Another telling example is the limiting of HTTP authentication methods to Basic and Digest. HTTP includes in RFC 2617 not only the definition of Basic and Digest authentication, it also defines an extensible mechanism by which a client and server negotiate authentication methods. This is an extensible system wherein the server returns a list of acceptable authentication mechanisms and the client chooses from that list of challenges. Limiting the number of authentication mechanisms to just those two cripples such an extension mechanism. In general most of these problems stem from the same root cause: RESTful HTTP messages are self-descriptive. It is that self-descriptive aspect of HTTP messages that allows generic processors such as proxies and caches to be built, so any language that tries to describe HTTP messages must either include the whole HTTP specification or introduce constraints that don't exists in HTTP.

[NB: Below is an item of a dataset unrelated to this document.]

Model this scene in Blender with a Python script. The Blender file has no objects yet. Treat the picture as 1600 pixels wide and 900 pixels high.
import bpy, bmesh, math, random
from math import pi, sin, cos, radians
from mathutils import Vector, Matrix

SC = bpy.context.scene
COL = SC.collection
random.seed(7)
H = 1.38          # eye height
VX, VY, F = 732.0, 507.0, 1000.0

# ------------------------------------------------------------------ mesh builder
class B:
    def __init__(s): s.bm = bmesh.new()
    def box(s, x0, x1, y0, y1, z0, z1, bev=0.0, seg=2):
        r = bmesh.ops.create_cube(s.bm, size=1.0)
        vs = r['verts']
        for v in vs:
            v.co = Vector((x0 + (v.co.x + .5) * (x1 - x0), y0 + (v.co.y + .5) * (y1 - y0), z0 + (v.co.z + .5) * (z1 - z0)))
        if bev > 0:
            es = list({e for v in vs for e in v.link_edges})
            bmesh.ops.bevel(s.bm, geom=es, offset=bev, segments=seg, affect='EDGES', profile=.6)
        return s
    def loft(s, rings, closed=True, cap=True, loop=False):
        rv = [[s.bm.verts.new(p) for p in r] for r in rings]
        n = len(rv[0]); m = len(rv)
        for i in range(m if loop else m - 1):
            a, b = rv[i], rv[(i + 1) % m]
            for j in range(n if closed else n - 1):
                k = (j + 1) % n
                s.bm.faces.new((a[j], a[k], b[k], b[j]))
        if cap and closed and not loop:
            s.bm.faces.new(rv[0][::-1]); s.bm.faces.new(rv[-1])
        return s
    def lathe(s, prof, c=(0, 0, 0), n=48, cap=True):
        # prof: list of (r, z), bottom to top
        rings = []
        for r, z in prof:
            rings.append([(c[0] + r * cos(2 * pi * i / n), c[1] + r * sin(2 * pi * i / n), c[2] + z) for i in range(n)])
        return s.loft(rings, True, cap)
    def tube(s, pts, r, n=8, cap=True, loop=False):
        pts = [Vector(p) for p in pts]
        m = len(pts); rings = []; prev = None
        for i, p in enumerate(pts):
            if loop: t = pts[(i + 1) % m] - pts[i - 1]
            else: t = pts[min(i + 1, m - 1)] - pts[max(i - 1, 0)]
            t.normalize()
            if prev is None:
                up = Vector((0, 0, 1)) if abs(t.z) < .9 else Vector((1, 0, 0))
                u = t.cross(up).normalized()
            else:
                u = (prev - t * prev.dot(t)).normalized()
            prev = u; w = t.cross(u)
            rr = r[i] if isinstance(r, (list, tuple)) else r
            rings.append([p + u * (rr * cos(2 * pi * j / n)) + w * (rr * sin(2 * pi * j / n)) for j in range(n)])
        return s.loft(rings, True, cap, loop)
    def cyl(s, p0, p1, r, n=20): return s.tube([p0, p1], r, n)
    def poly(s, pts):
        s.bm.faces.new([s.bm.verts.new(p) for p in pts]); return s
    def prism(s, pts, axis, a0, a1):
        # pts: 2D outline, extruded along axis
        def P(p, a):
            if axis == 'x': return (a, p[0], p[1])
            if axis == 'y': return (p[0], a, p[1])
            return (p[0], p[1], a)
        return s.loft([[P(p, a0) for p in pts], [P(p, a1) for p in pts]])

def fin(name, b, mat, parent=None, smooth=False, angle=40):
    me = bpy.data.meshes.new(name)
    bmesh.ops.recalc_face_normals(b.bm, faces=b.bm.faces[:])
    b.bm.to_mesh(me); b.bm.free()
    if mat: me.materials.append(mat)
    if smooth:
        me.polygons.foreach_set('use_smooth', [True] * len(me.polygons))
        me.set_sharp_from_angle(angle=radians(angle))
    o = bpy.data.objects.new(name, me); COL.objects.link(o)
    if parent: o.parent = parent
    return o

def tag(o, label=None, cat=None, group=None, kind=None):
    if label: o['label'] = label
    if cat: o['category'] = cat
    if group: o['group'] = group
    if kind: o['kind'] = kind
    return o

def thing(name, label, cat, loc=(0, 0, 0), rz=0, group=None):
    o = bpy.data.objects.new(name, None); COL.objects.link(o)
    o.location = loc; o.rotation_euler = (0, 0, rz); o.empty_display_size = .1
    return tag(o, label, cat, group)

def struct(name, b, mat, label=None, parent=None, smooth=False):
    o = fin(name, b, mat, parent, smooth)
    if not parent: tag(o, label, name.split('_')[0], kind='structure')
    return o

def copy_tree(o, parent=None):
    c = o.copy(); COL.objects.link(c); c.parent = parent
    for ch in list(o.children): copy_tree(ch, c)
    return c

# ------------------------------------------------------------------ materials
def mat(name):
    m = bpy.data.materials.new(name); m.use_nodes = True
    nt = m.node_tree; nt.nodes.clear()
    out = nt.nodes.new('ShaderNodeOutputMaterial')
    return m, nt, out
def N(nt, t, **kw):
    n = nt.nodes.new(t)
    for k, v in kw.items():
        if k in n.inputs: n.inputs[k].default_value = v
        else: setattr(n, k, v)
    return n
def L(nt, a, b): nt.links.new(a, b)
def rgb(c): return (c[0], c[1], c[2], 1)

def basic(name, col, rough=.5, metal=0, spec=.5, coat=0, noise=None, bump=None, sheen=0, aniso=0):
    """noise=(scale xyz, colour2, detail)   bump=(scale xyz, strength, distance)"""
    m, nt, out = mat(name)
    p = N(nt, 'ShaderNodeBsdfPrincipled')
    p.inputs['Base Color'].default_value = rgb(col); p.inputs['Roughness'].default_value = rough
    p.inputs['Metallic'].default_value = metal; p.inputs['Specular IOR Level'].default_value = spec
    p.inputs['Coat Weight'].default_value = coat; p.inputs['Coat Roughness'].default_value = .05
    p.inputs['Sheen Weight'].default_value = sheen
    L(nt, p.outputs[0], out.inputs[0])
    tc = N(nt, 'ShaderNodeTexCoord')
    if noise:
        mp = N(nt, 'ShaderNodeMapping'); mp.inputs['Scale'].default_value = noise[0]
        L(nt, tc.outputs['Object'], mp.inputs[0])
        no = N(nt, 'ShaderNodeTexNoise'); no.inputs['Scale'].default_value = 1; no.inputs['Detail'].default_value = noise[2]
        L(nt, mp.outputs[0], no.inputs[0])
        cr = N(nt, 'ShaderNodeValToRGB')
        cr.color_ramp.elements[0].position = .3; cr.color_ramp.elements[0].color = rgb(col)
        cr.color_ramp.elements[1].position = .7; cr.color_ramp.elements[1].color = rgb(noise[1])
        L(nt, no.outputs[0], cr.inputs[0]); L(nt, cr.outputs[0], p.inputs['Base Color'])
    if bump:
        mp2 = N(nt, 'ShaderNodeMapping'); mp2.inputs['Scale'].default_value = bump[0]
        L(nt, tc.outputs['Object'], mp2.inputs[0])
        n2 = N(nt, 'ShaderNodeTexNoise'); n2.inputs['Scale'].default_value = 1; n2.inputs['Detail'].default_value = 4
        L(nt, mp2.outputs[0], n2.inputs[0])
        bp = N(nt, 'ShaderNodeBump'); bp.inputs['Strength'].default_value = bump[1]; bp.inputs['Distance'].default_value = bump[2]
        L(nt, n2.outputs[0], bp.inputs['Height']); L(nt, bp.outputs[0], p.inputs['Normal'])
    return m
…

One last area to highlight is the lack of support for simple links. While WSDL can be congratulated for adding URLs as first class citizens, it doesn't understand links as such first class citizens. That is, there is no mechanism in WSDL 2.0 to identify new resources that are identified by links in other documents. This isn't a minor quibble, following links from document to document is a fundamental aspect of the web. The simple <a> tag, which can appear in any tag soup HTML page, is the core of the PageRank algorithm, the basis for the market cap of Google, and completely outside the reach of WSDL 2.0.
One immediate result of not understanding links is that you can't write a WSDL document for the Atom Publishing Protocol. There are other RESTful systems that can't be described and they're listed below to give an idea of the limitations of WSDL 2.0.
None of this is to detract from WSDL 2.0 when it is applied in the right problem domain, this is just pointing out that it is currently incomplete for describing RESTful services.